TRSU Business Manager Cheryl Hammond presents the first version of the GMUSD budget on Nov. 15, 2018

On Jan. 14, the TRSU board rejected that suggestion and voted not to reopen its budget. Then on Jan. 15, GM finance committee members were unable to agree on what to either add or subtract from the budget. The committee asked TRSU Business Manager Cheryl Hammond to prepare a sheet with the choices they were considering to present to the full board two days later. This upset some of the staff who felt they had been asked to make cuts to reach 3.5 percent only to have the board suggest changes.

“I feel like we were taking the buffalo off the nickel to make it work so Katherine (Fogg, principal at CAES) could have the assistant principal…then you flipped the script,” said CTES Principal Deb Beaupre.

The options included in the four scenarios that staff put before the board included adding back $15,000 cut from the after-school program, adding back $9,100 to increase the Spanish teacher to full time and/or cutting the $74,000 assistant principal and adding back the behavior assistant for $42,000 which was to be cut.

The 11-member board of the Green Mountain Unified School District voted 5 to 5 with 1 abstention on Scenario D, which would have cut the assistant principal, reinstated the behavior position, made the Spanish position full time and added back the after-school program support, for a net increase of 2.97 percent over the current budget.

After more discussion, the board voted 8-3 to adopt Scenario A, which kept the assistant principal position, upgraded the Spanish position and reinstated the after-school support. The net increase was 3.23 percent over the current budget, which amounts to $405,107. Voting against the plan were Jeff Hance, Michael Studin and Rick Alexander. This was the same meeting at which Hance had told the board that teachers at CAES could not speak to him due to what he called a “gag order.”

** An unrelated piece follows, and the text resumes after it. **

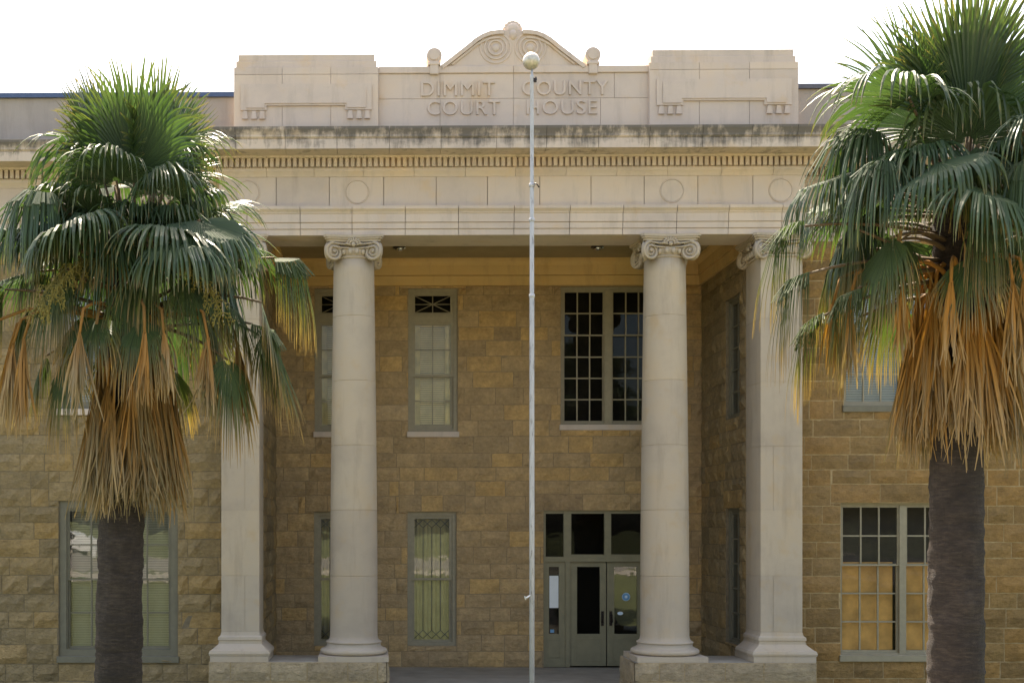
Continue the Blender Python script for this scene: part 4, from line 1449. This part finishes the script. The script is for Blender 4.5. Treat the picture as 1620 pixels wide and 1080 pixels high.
FRONT = -math.pi / 2
def palm(label, px, Y, seed, wb_, wt_, y_apex, skirt_top, skirt_bot, fr_list, n_auto, skirt_r, lean_px, Rb, pet, flowers, far_dead=(), dead='dead'):
    rg = random.Random(seed)
    x = X(px, Y)
    root = thing('fan_palm', label, 'palm tree', (x, Y, 0), 'fan palms flanking the porch')
    def z(p): return H(p, Y, px)
    za = z(y_apex)
    lean = X(px + lean_px, Y) - x
    tr = MB()
    prof = []
    n = 32
    rings = []
    zs_ = [0 + za * k / 140 for k in range(141)]
    for k, zz in enumerate(zs_):
        u = zz / za
        r = wb_ + (wt_ - wb_) * min(1, u * 1.5) + 0.10 * math.exp(-zz / 0.35)
        r += 0.006 * math.sin(k * 2.4 + 3 * math.sin(k * 0.31)) * rg.uniform(0.1, 1.5) + 0.004 * math.sin(k * 5.1)
        row = []
        for j in range(n):
            a = 2 * math.pi * j / n
            rr_ = r + 0.022 * mnoise.noise(Vector((math.cos(a) * 2, math.sin(a) * 2, zz * 3 + seed)))
            row.append(tr.vert((lean * u ** 2 + rr_ * math.cos(a), rr_ * math.sin(a), zz)))
        rings.append(row)
    tr.smooth = True
    for a, b in zip(rings, rings[1:]):
        for j in range(n): tr.face((a[j], a[(j+1)%n], b[(j+1)%n], b[j]))
    tr.smooth = False
    tr.face(rings[-1])
    tr.build('trunk', M['bark'], root)
    # crown: leaf bases and petioles carry the fans
    pe = MB()
    fr = []
    ga = 2.39996
    lst = list(fr_list)
    for k in range(n_auto[0]):          # young fans standing upright
        lst.append((k * ga + rg.uniform(-0.3, 0.3), R(rg.uniform(58, 84)), rg.uniform(0.7, 1.15), rg.uniform(1.0, 1.3), 0.05))
    for k in range(n_auto[1]):          # spreading fans with drooping tips
        v = (k + 0.5) / n_auto[1]
        lst.append((k * ga + 1.0 + rg.uniform(-0.3, 0.3), R(74 - 66 * v + rg.uniform(-9, 9)), rg.uniform(0.65, 1.3), rg.uniform(0.82, 1.05), 0.25 + 0.3 * v))
    for k in range(10):                 # short stalked fans filling the heart, on the street side
        lst.append((FRONT + (k - 4.5) * 0.33 + rg.uniform(-0.15, 0.15), R(rg.uniform(28, 66)), rg.uniform(0.45, 0.8), rg.uniform(0.75, 0.95), rg.uniform(0.3, 0.58)))
    for k in range(n_auto[2]):          # older fans hanging
        v = (k + 0.5) / n_auto[2]
        lst.append((k * ga + 2.1 + rg.uniform(-0.3, 0.3), R(48 - 46 * v + rg.uniform(-10, 10)), rg.uniform(0.65, 1.15), rg.uniform(0.74, 1.0), 0.62 + 0.38 * v))
    for (az, el, ps, rs, u) in lst:
        bl = MB()
        b = (lean + 0.16 * math.cos(az) * (0.4 + u), 0.16 * math.sin(az) * (0.4 + u), za - 0.12 * u + 0.05 - (max(0, u - 0.55) * 1.9))
        if u < 0.2: sp, dp, sg, tj = rg.uniform(55, 82), rg.uniform(0.3, 2.4), 0.10, rg.uniform(0.52, 0.68)
        elif u < 0.6: sp, dp, sg, tj = rg.uniform(75, 110), rg.uniform(3.0, 9.0), rg.uniform(0.1, 0.5), rg.uniform(0.34, 0.54)
        else: sp, dp, sg, tj = rg.uniform(45, 80), rg.uniform(2.0, 6.0), rg.uniform(0.2, 0.7), rg.uniform(0.28, 0.44)
        hg = 0.0 if u < 0.2 else (rg.uniform(0.0, 0.8) if u < 0.6 else rg.uniform(0.8, 2.0))
        if rs < 0: rs, hg, sg, dp, tj = -rs, 0.12, 0.35, 9.0, 0.24
        frond(bl, pe, b, az, el, pet * ps, Rb * rs, rg, 46, R(sp), dp, sg, max(0, (u - 0.7) * 0.35) + rg.uniform(-0.03, 0.04), rg.uniform(0.05, 0.3), rg.uniform(-0.4, 0.4), tj, hg)
        fr.append((bl, u))
    crown = pe.build('crown', M['petiole'], root, recalc=False)
    for bl, u in fr:
        bl.build('frond', M['frond_old'] if u > 0.6 else M['frond'], crown, recalc=False)
    # skirt of dead fans
    pe2 = MB(); dd = []
    zt, zb = z(skirt_top), z(skirt_bot)
    nd = 40
    for k in range(nd):
        u = (k % 8) / 8.0
        az = k * ga + rg.uniform(-0.2, 0.2)
        bl = MB()
        hang = zt + 0.12 - u * (zt - zb) * 0.26
        b = (lean + 0.20 * math.cos(az), 0.20 * math.sin(az), hang + 0.15)
        pp = rg.uniform(0.32, 0.66) * skirt_r
        dead_frond(bl, pe2, b, az, rg, pp, (hang - zb) * rg.uniform(0.74, 1.0) - 0.05, 0.3)
        dd.append(bl)
    # some withered fans hang out from the live crown
    for k in range(7):
        az = rg.uniform(-math.pi, 0.1)
        bl = MB()
        b = (lean + 0.18 * math.cos(az), 0.18 * math.sin(az), za - 0.75)
        dead_frond(bl, pe2, b, az, rg, rg.uniform(1.1, 1.7), rg.uniform(0.7, 1.1), 0.3, 30, True)
        dd.append(bl)
    for (az, pp, L) in far_dead:
        bl = MB()
        dead_frond(bl, pe2, (lean + 0.18 * math.cos(az), 0.18 * math.sin(az), za - 0.75), az, rg, pp, L, 0.3, 40, True)
        dd.append(bl)
    skirt = pe2.build('dead_skirt', M[dead], root, recalc=False)
    for bl in dd: bl.build('dead_frond', M[dead], skirt, recalc=False)
    # spent flower stalks arching out and down
    for k in range(flowers):
        az = -math.pi / 2 + rg.uniform(-1.4, 1.4)
        fl = MB(); fl.tint = rg.uniform(0.4, 0.9)
        d = Vector((math.cos(az) * 0.8, math.sin(az) * 0.8, 0.6)).normalized()
        p = Vector((lean, 0, za - 0.2)); pts = [p.copy()]
        for q in range(12):
            d = (d - UP * 0.16).normalized(); p = p + d * 0.17; pts.append(p.copy())
            if q > 4:
                for e in range(9):
                    dv = Vector((rg.uniform(-1, 1), rg.uniform(-1, 1), rg.uniform(-1.0, 0.1))).normalized()
                    p1 = p + dv * 0.10; p2 = p1 + (dv * 0.5 - UP).normalized() * 0.13
                    fl.tube([p, p1, p2], [0.005, 0.0045, 0.003], 3, False)
                    for h in range(3):
                        fl.ball(p1 + (p2 - p1) * h / 3 + Vector((rg.uniform(-.02, .02), rg.uniform(-.02, .02), 0)), 0.011, 4, 3)
        fl.tube(pts, [0.014 * (1 - 0.06 * q) for q in range(13)], 5)
        fl.build('flower_stalk', M['flower'], root, recalc=False)
    # loose strips hanging free
    for k in range(4):
        az = -math.pi / 2 + rg.uniform(-1.3, 1.3)
        hs = MB(); hs.smooth = True
        p = Vector((lean + 1.3 * math.cos(az), 1.0 * math.sin(az), za - rg.uniform(0.0, 0.6)))
        L = rg.uniform(0.7, 1.4); a0 = None
        for q in range(9):
            wd = 0.022 * (1 - q / 9.0) + 0.003
            sx = math.cos(q * 0.5 + k); sy = math.sin(q * 0.5 + k)
            c_ = p + Vector((0.03 * math.sin(q * 1.1 + k), 0, -L * q / 8))
            a = (hs.vert(c_ - Vector((sx, sy, 0)) * wd, 0.6), hs.vert(c_ + Vector((sx, sy, 0)) * wd, 0.6))
            if a0: hs.face((a0[0], a0[1], a[1], a[0]))
            a0 = a
        hs.build('hanging_strip', M['dead'], root, recalc=False)
    return root

FRONT = -math.pi / 2
left_list = [(FRONT + 0.25, R(80), 0.95, 1.1, 0.03), (FRONT - 0.9, R(80), 0.9, 1.05, 0.05), (FRONT + 3.0, R(72), 1.0, 1.1, 0.05),
             (FRONT + 0.1, R(12), 0.75, 0.95, 0.72), (FRONT - 0.75, R(14), 0.85, 0.95, 0.7), (FRONT + 0.75, R(14), 0.9, 1.0, 0.7),
             (FRONT + 1.25, R(22), 1.5, 1.05, 0.8), (FRONT + 1.6, R(22), 1.55, -1.15, 0.62), (FRONT + 1.2, R(5), 1.4, -1.1, 0.85), (FRONT + 1.4, R(4), 1.5, 1.05, 0.78), (FRONT + 1.0, R(-6), 1.35, 0.95, 0.9), (FRONT - 1.35, R(20), 1.3, -1.05, 0.8)]
right_list = [(FRONT + 0.3, R(82), 1.0, 1.15, 0.02), (FRONT - 0.5, R(74), 1.0, 1.1, 0.05), (FRONT + 2.9, R(74), 0.95, 1.1, 0.05),
              (FRONT - 1.45, R(14), 1.55, -1.15, 0.66), (FRONT - 1.3, R(4), 1.65, -1.1, 0.8), (FRONT - 1.5, R(-6), 1.35, -1.0, 0.9), (FRONT - 1.2, R(-2), 1.2, -1.1, 0.85), (FRONT - 1.5, R(48), 1.15, 1.1, 0.3), (FRONT - 1.0, R(14), 1.0, 1.0, 0.7), (FRONT - 0.2, R(14), 0.75, 0.9, 0.7), (FRONT + 0.6, R(14), 0.8, 0.95, 0.72)]
palm('shorter fan palm with straw coloured dead skirt, left of the courthouse porch', 186, -6.5, 5, 0.30, 0.27, 425, 575, 812, left_list, (5, 30, 20), 0.9, 24, 1.32, 1.05, 3, ((FRONT - 1.30, 1.9, 1.0), (FRONT - 1.15, 1.55, 1.05), (FRONT - 1.4, 1.6, 0.95)))
palm('taller fan palm with orange brown dead skirt, right of the courthouse porch', 1511, -8.0, 9, 0.31, 0.265, 340, 455, 716, right_list, (5, 28, 18), 0.95, 6, 1.3, 1.05, 1, ((FRONT - 1.3, 1.5, 0.9),), 'dead_orange')

# ------------------------------------------------------------------ across the street: what the windows mirror
def car():
    cx, cy = -17.0, -45.5
    root = thing('parked_car', 'white car parked across the street, mirrored in the lower left window', 'car', (cx, cy, 1.6))
    b = MB()
    ol = [(-2.2, 0.32), (2.15, 0.32), (2.2, 0.75), (1.9, 0.88), (1.0, 0.98), (0.35, 1.40), (-1.15, 1.43), (-2.0, 1.05), (-2.25, 0.98)]
    b.extrude_xz(ol, -0.88, 0.88)
    b.build('body', simple('white_car_paint', (0.8, 0.8, 0.8), 0.25, var=0.02), root)
    g_ = MB()
    for s in (-0.885, 0.885):
        g_.quad((0.85, s, 1.0), (0.30, s, 1.35), (-0.35, s, 1.37), (-0.35, s, 0.98))
        g_.quad((-0.42, s, 0.98), (-0.42, s, 1.37), (-1.05, s, 1.37), (-1.6, s, 1.08))
    g_.build('side_window', simple('car_glass', (0.02, 0.02, 0.025), 0.1), root, recalc=False)
    for xw in (-1.35, 1.35):
        for s in (-0.78, 0.78):
            w_ = MB()
            w_.extrude_xz([(xw + 0.33*math.cos(2*math.pi*k/24), 0.33 + 0.33*math.sin(2*math.pi*k/24)) for k in range(24)], s - 0.11, s + 0.11)
            wh = w_.build('wheel', simple('tyre', (0.03, 0.03, 0.03), 0.8), root)
            w_ = MB()
            w_.extrude_xz([(xw + 0.2*math.cos(2*math.pi*k/24), 0.33 + 0.2*math.sin(2*math.pi*k/24)) for k in range(24)], s - 0.115, s + 0.115)
            w_.build('rim', M['chrome'], wh)
car()
leafm = leaf_mat('broadleaf', [(0, (0.05, 0.085, 0.022)), (1, (0.08, 0.12, 0.03))], 0.3, 0.3, 0.6)
for (tx, ty, th, sd_) in ((-30, -60, 8, 1), (-8, -62, 7, 2), (12, -58, 9, 3)):
    rg = random.Random(sd_)
    t_ = thing('broadleaf_tree', 'leafy green tree across the street seen only as a reflection', 'tree', (tx, ty, 1.6), 'trees across the street')
    m = MB(); m.tube([(0, 0, 0), (0.1, 0, th*0.3), (0, 0.1, th*0.6)], [0.3, 0.22, 0.1], 10)
    for k in range(5):
        a = k * 1.256
        m.tube([(0.05, 0, th*0.35), (math.cos(a)*1.2, math.sin(a)*1.2, th*0.55), (math.cos(a)*2.2, math.sin(a)*2.2, th*0.7)], [0.14, 0.09, 0.04], 7)
    m.build('trunk', M['bark'], t_)
    m = MB()
    for c_ in range(26):
        cc = Vector((rg.gauss(0, 1.5), rg.gauss(0, 1.5), th*0.68 + rg.gauss(0, 1.1)))
        for k in range(110):
            d = Vector((rg.gauss(0, 1), rg.gauss(0, 1), rg.gauss(0, 0.8))) * 0.55
            p = cc + d
            u = Vector((rg.uniform(-1, 1), rg.uniform(-1, 1), rg.uniform(-1, 1))).normalized() * 0.16
            v = u.cross(Vector((rg.uniform(-1, 1), rg.uniform(-1, 1), rg.uniform(-1, 1)))).normalized() * 0.10
            m.tint = rg.random()
            m.quad(p - u, p - v, p + u, p + v)
    m.build('crown', leafm, t_, recalc=False)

With seats on both the district board and the finance committee, Joe Fromberger and Marilyn Mahusky clashed more than a few times during the budget process.

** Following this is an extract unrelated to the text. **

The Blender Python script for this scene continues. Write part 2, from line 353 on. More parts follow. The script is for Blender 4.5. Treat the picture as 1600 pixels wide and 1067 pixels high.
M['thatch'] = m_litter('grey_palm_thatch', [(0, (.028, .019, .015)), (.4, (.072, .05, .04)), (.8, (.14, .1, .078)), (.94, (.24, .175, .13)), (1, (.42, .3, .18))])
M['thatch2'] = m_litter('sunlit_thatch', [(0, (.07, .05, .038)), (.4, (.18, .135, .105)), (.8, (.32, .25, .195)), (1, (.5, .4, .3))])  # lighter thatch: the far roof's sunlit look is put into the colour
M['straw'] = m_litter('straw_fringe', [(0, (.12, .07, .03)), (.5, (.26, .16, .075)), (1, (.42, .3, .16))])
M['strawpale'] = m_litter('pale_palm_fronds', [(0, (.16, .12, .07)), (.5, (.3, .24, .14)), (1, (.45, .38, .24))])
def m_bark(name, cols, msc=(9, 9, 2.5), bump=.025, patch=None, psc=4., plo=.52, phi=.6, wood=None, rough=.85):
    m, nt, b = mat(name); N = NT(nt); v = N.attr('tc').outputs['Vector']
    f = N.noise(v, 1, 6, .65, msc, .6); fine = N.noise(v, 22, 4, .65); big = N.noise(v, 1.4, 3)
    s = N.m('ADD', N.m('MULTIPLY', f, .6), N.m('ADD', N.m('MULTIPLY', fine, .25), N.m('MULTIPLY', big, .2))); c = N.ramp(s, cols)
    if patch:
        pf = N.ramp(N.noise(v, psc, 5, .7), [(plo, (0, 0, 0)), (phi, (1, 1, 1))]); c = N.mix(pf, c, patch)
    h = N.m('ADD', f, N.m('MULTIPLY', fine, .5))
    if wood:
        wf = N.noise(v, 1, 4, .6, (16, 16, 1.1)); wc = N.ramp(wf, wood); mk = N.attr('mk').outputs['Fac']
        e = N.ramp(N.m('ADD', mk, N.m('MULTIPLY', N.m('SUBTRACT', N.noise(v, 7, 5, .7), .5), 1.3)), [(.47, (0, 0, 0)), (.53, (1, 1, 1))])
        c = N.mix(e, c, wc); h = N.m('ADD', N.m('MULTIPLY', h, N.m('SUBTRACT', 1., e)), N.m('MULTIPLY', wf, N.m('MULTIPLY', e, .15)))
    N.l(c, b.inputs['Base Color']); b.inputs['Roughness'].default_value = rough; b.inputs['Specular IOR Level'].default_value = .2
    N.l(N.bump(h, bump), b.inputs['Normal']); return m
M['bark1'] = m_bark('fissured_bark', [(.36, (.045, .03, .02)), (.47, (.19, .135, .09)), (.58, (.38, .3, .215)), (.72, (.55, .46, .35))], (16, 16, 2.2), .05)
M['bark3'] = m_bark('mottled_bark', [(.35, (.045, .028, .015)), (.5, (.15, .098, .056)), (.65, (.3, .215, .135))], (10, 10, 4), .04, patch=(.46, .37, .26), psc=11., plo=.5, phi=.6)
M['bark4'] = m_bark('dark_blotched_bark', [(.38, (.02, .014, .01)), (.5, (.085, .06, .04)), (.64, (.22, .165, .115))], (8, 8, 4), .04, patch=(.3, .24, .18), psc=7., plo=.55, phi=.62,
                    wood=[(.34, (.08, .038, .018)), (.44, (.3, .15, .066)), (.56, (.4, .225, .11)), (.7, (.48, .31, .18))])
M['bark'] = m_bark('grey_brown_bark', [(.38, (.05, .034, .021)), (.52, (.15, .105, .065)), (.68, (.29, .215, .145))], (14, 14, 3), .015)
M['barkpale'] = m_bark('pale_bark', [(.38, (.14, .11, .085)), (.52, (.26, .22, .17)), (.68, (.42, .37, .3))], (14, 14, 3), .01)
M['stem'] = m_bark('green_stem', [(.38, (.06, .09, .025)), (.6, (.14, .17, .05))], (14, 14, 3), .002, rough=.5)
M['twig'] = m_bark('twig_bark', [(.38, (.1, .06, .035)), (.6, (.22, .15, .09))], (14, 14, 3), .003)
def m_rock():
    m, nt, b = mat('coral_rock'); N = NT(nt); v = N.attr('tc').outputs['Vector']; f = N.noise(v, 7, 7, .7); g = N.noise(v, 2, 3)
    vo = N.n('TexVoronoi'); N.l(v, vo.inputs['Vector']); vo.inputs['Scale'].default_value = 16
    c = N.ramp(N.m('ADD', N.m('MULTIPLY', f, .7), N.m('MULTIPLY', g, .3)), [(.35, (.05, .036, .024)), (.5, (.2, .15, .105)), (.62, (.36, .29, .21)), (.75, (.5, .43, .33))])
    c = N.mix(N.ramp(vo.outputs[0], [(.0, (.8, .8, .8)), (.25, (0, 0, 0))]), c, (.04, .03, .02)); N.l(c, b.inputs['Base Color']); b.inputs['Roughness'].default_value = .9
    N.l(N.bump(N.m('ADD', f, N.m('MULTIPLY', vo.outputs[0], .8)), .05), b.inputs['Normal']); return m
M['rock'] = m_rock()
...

At a sparsely attended information meeting on the budget held at Green Mountain High School on Thursday, Feb. 26, board chair Marilyn Mahusky said that per pupil education spending would increase from $15,659 to $15,938 with the pre-CLA tax rate at $1.43. Mahusky noted that during the Act 46 debate, the SU had anticipated a tax rate of $1.53 for the upcoming year and that the actual rate would be 10 cents less than that.

The Telegraph pointed out that the Act 46 projections were based on a number of assumptions and asked how those assumptions compared to the actual conditions today, Hammond said she did not have that information at the meeting and Mahusky asserted that the 10-cent difference between the projection and the budget was real and meaningful.

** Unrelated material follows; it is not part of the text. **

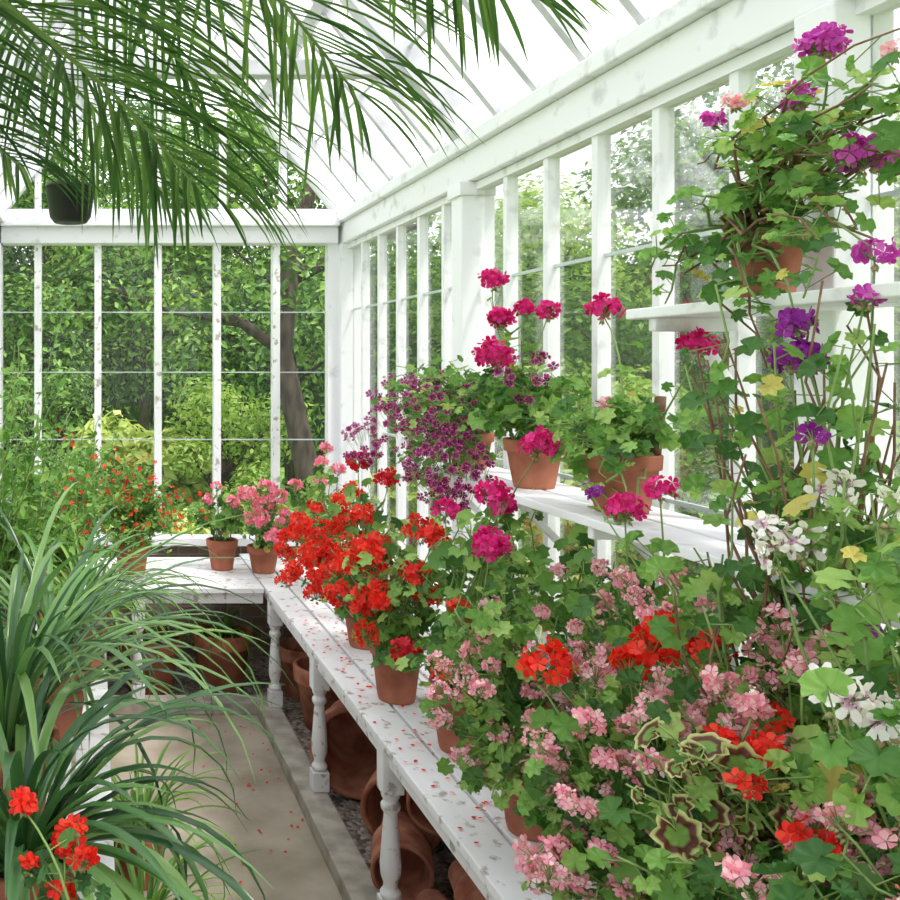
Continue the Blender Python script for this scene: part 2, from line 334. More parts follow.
for z in (1.19,1.56,1.89): mb.box((XL+.05,gy-.006,z-.003),(XW-.05,gy+.006,z+.003),2)
mb.build('window_5',[WHITE,GLASS,METAL,WORN])
mb=MB(); mb.box((XL+.05,YE-.05,EAVE-.11),(XW-.06,YE+.07,EAVE-.02)); mb.box((XL+.05,YE-.09,EAVE-.02),(XW-.06,YE+.09,EAVE+.03)); mb.box((XL+.05,YE-.03,EAVE+.03),(XW-.06,YE+.05,EAVE+.08)); mb.build('trim_5',[WHITE],bevel=.005)
def gable(name,Y):
    mb=MB()
    for x in (-.312+.33*0,.0,.345,.70,1.03):
        h=EAVE+.05+(min(XW-x,x-XL))*SL
        mb.box((x-.017,Y-.02,EAVE+.08),(x+.017,Y+.04,h-.04),3)
    mb.beam((XW,Y,EAVE+.05),(XR,Y,RID),.09,.10,up=(0,1,0)); mb.beam((XL,Y,EAVE+.05),(XR,Y,RID),.09,.10,up=(0,1,0))
    mb.add([(XL,Y+.02,EAVE+.06),(XW,Y+.02,EAVE+.06),(XR,Y+.02,RID)],[(0,1,2)],1)
    for z in (2.78,3.1):
        hw=(RID-z)/SL; mb.box((XR-hw,Y+.014,z-.003),(XR+hw,Y+.026,z+.003),2)
    mb.build(name,[WHITE,GLASS,METAL,WORN])
gable('window_6',YE)
mb=MB()
for x in np.linspace(XL+.05,XW-.05,7): mb.box((x-.02,YB-.05,SILL),(x+.02,YB+.02,EAVE+.05))
mb.box((XL,YB-.06,EAVE),(XW,YB+.03,EAVE+.08)); mb.box((XL,YB-.06,SILL-.04),(XW,YB+.03,SILL))
mb.beam((XW,YB,EAVE+.05),(XR,YB,RID),.09,.10,up=(0,1,0)); mb.beam((XL,YB,EAVE+.05),(XR,YB,RID),.09,.10,up=(0,1,0))
mb.add([(XL,YB-.02,SILL),(XW,YB-.02,SILL),(XW,YB-.02,EAVE),(XR,YB-.02,RID),(XL,YB-.02,EAVE)],[(0,1,2,3,4)],1)
mb.build('window_7',[WHITE,GLASS])
mb=MB()
for sgn,xe in ((1,XW),(-1,XL)):
    nx=np.array([sgn*SL,0,1.]);nx/=np.linalg.norm(nx)
    for y in ys:
        if y>YE-.05: continue
        big = abs(y-3.47)<.02 or abs(y-1.76)<.02 or abs(y-.05)<.02
        w,h=(.08,.09) if big else (.032,.036)
        mb.beam((xe,y,EAVE+.05),(XR,y,RID+.0),h,w,up=(0,1,0),m=3)
    for f in (.5,):
        mb.beam((xe+(XR-xe)*f,YB,EAVE+.03+(RID-EAVE-.02)*f),(xe+(XR-xe)*f,YE,EAVE+.03+(RID-EAVE-.02)*f),.05,.045,up=tuple(nx),m=3)
    V=[(xe+sgn*.05,YB,EAVE+.05),(xe+sgn*.05,YE+.05,EAVE+.05),(XR,YE+.05,RID+.07),(XR,YB,RID+.07)]
    mb.add(V,[(0,1,2,3)],1)
    for f in (.25,.75):
        mb.beam((xe+(XR-xe)*f,YB,EAVE+.07+(RID-EAVE-.02)*f),(xe+(XR-xe)*f,YE,EAVE+.07+(RID-EAVE-.02)*f),.012,.01,up=tuple(nx),m=2)
mb.box((XR-.02,YB,RID-.06),(XR+.02,YE,RID+.10))
mb.build('ceiling',[WHITE,RGLASS,METAL,SHADED])
mb=MB(); zt=2.68; xt=XW-(zt-EAVE-.05)/SL
mb.box((XL+(XW-xt)-.02,3.44,zt-.03),(xt+.02,3.50,zt+.03)); mb.build('tie_beam',[SHADED],bevel=.004)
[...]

The CLA, or Common Level of Appraisal, is a comparison of a town’s assessments with current property sales prices. It is a mechanism for making sure that each town is paying its fair share of education taxes. Once the state establishes an “equalized tax rate” for a district based on its spending, that rate is divided by the CLA for each town in the district to get the town’s residential rate. If market values are below the listers’ assessment (as is the case in Andover, Cavendish and Chester) the tax rate drops. If, as in Baltimore, the market value is higher than the assessments, the rate goes up. For more information see this explainer from 2014.

Anyone who has difficulty following the making of the Green Mountain Unified School District’s budget shouldn’t feel bad. At several of the finance committee and board meetings leading up to its adoption several board members admitted that they could not make heads or tails of the detailed 43 page budget and so relied on a simpler less detailed “condensed” budget.

A couple of notes on the detailed budget. Unlike most budget formats, in the program used by the SU, revenue is expressed in parentheses, as if it was negative. Also, the long chart of account numbers are off-putting, but the budget is much more understandable if you realize that the 3077 number (second from left) refers to districtwide numbers; 1063 refers to Cavendish Elementary, 1070 is Chester-Andover and 1124 is Green Mountain High School.

NOTE: There are other numbers used in getting to the tax rate and some of those may not be set yet so these numbers can change.